Scene modeling code data
•••••

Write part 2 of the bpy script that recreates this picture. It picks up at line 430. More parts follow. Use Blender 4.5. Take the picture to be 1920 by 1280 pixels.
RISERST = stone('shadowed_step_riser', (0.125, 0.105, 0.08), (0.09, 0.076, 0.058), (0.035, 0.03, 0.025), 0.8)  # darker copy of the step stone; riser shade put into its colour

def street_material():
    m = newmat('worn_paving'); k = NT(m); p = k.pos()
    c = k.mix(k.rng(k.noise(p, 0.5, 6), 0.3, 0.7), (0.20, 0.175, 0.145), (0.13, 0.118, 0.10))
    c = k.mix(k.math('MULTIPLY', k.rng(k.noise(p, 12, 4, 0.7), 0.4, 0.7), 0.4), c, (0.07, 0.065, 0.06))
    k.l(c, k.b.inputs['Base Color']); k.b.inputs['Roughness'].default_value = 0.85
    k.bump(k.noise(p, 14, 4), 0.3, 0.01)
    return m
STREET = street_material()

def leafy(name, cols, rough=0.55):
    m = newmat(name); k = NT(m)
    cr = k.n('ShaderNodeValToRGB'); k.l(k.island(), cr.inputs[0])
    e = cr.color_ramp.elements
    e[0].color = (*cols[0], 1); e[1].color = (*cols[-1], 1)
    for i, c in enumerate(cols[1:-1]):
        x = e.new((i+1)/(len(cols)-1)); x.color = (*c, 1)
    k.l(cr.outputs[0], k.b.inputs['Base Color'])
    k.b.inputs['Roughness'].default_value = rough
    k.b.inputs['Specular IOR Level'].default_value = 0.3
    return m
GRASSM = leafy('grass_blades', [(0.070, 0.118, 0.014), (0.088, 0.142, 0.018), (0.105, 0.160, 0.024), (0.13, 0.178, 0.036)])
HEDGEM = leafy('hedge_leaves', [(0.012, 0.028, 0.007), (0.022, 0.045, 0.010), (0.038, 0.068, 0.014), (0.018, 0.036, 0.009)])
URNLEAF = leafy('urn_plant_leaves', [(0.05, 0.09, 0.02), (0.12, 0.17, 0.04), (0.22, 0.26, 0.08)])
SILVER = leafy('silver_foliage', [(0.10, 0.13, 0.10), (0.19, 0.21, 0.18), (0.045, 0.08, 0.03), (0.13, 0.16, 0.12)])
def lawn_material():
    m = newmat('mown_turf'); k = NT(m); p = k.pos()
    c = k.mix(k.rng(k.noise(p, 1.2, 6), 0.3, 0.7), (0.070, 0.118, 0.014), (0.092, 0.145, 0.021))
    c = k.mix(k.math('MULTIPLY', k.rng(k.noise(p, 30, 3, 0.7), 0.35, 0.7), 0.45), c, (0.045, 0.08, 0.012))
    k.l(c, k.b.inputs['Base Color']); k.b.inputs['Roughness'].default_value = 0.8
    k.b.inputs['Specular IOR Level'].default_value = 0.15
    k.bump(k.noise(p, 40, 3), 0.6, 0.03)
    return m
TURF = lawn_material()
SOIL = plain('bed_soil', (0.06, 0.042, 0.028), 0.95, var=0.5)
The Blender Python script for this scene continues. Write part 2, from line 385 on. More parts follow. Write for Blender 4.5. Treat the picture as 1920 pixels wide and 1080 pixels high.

•••••

In how many lines of the data does the string "picture" appear? Give only the number.

2